* _The problem_
Work out how many lines hold the string "this". Give that number and nothing more.

[begin Listed entries]

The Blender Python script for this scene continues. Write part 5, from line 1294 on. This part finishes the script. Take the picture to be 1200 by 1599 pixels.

[end Listed entries]
[begin Listed entries]

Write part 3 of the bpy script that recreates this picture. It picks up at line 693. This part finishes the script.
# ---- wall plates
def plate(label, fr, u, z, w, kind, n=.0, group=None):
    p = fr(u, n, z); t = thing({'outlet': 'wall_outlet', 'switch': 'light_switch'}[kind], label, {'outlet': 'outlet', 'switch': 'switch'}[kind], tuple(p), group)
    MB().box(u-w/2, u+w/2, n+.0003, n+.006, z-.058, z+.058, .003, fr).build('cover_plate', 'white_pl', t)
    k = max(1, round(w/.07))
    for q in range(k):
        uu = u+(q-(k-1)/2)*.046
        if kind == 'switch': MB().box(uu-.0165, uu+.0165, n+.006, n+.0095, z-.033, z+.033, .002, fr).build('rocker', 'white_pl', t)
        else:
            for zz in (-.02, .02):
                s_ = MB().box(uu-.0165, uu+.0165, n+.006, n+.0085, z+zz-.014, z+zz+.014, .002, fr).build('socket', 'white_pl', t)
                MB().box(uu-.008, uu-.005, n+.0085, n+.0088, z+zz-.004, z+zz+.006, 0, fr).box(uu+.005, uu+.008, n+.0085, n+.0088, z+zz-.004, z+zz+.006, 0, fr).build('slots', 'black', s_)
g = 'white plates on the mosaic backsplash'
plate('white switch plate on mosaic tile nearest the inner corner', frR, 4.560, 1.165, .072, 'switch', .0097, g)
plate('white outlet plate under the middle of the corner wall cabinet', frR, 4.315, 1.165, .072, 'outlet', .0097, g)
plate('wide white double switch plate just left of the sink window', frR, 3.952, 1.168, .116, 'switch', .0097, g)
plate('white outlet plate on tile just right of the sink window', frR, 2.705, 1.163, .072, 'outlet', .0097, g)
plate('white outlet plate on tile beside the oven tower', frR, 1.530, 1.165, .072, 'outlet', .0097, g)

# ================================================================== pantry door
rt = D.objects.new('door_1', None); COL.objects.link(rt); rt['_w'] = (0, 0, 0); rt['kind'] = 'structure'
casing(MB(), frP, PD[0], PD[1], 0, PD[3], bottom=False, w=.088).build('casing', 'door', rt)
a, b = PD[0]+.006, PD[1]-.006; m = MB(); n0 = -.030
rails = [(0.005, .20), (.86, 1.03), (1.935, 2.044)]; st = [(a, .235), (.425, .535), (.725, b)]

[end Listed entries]

* _Answer for the task_
2